US Market Update
Generally, what you think you derive from market action on a Fed day does not always conform with what happens in the following days. Many in the financial media are going to great pains to call today a draw.
Treasury yields were all over the place but 10 year reached a high of well over 2.9% since this afternoon's Fed statement - and the USD is down. This combination was quite interesting to say the least.
It may be important to note that oil and the energy sector have kept the markets steady for the past two sessions. Also interesting is that I have seen no extensive mention of the preeminence of this support factor from any of the financial outlets I stream. That either means that my interpretation of the dynamic is erroneous or that someone is not being honest.

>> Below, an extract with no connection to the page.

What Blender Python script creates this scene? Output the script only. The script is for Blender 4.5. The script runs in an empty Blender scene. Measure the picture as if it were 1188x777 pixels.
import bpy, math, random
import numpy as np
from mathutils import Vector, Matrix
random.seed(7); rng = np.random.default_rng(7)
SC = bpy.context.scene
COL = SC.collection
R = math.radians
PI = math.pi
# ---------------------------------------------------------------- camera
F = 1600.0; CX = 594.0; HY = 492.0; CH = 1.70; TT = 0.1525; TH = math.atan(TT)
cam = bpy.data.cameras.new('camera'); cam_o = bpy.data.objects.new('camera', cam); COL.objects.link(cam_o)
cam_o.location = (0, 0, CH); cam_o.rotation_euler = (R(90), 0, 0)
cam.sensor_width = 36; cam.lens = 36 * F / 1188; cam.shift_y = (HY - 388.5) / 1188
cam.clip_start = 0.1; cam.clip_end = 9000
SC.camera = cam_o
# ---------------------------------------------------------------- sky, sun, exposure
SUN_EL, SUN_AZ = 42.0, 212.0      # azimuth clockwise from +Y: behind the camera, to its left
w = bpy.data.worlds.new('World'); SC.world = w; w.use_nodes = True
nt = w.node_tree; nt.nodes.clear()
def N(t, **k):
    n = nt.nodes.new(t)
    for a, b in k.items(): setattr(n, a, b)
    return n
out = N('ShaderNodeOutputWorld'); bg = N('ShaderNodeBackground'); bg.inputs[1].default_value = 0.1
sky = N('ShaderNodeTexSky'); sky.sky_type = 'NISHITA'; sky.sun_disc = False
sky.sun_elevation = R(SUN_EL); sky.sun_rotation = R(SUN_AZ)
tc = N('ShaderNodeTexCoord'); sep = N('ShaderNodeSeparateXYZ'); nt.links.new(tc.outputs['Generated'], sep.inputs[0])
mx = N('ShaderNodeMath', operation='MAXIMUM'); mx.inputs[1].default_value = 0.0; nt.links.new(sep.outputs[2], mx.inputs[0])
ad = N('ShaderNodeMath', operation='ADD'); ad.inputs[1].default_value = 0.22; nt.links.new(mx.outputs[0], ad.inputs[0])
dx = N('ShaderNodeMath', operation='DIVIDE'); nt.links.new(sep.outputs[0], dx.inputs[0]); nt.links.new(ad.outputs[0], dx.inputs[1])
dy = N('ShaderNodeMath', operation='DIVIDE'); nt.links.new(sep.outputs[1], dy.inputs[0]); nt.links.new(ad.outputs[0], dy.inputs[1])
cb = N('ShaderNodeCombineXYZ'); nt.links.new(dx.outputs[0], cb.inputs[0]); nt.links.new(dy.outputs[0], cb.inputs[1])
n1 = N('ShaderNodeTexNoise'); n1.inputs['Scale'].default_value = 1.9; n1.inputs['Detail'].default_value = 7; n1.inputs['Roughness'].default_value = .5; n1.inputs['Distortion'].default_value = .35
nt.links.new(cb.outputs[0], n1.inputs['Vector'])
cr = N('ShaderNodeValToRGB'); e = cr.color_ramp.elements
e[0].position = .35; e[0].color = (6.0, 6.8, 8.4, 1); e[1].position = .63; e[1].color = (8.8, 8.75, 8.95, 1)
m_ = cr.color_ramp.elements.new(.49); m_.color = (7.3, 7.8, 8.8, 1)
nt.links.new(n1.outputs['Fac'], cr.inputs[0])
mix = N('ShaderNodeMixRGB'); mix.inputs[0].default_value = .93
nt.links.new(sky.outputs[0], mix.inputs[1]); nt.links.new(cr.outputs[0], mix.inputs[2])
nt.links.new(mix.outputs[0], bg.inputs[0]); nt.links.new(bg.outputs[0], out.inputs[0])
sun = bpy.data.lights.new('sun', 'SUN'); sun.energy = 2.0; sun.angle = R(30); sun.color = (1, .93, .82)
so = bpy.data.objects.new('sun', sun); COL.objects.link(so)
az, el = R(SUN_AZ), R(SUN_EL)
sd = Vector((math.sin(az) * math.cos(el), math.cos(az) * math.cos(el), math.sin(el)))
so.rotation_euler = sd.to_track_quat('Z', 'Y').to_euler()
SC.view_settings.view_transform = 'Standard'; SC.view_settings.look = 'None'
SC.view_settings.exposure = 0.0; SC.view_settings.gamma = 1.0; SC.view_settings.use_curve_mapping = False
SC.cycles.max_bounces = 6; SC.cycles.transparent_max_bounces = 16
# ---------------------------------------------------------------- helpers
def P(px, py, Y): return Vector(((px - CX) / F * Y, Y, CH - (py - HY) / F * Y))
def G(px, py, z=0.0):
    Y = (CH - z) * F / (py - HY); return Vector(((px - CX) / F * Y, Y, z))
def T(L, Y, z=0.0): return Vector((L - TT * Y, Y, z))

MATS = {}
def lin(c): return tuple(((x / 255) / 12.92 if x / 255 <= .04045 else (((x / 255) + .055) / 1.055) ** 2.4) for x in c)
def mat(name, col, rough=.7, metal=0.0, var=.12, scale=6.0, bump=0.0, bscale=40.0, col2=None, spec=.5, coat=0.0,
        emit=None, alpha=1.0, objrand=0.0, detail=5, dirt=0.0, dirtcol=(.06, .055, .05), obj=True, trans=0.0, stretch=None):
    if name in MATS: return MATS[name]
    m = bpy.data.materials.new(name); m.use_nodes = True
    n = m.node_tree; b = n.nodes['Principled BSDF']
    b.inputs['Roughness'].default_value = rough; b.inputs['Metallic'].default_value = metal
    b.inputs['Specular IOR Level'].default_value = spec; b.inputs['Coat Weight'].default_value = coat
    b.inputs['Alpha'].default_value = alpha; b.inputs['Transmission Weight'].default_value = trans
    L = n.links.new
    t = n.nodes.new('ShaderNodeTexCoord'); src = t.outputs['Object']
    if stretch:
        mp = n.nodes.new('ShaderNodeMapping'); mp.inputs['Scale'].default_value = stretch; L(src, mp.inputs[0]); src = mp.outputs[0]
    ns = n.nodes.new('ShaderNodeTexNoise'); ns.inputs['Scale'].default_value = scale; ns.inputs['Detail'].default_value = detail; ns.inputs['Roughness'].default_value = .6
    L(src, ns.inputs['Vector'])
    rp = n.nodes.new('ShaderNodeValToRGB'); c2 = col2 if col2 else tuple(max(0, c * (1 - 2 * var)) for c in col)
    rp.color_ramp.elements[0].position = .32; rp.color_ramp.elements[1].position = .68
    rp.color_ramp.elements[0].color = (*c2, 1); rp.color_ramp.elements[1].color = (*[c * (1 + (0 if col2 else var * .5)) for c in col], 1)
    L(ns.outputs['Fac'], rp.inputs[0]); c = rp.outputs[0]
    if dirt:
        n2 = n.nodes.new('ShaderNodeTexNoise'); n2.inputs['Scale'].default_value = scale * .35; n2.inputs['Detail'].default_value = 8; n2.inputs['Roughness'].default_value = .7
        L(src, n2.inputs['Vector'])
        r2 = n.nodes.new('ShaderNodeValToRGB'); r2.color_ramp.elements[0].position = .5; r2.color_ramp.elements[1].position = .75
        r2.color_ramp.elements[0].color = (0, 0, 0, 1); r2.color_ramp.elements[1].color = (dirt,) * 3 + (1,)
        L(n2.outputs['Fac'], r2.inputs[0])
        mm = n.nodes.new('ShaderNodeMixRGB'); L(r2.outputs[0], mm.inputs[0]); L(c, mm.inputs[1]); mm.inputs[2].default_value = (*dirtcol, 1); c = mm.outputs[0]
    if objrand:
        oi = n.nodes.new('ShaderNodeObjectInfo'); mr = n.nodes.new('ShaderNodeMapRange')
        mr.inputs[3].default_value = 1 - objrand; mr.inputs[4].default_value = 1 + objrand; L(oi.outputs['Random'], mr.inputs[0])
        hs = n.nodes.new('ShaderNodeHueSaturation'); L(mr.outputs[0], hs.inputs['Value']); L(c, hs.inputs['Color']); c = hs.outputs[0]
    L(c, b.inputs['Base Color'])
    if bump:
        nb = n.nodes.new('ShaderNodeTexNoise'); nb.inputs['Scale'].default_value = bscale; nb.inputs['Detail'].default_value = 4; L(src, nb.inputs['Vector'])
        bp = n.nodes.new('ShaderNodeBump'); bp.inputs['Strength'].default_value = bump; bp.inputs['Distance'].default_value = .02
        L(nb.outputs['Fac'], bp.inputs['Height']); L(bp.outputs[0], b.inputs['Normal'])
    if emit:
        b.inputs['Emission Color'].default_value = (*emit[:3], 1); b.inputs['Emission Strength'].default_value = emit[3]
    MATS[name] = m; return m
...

While NDX was weak, R2K was strong and while energy kept the market stable, the materials sector also contributed to that overall stability.
Gold was already having a good day but got an even better bid as the USD index declined sharply during the Fed Q&A session.
The Pin centered around SPX 2715
SPX/ES/SPY: 2711.93/2718/270.43
On any bounce, the SPX 2730 area is one to watch. A further rejection of this area could lead to more concentrated selling as buyers become cautious going into Friday.
Market Internals Advance-Decline Lines: +435. NYSE Breadth: +1.49:1, NASDAQ Breadth: 1.1:1. NYSE TICK: flat trend just above the zero line. TRIN: .91
NYSE MOC: -116M and NYSE composite volume was average.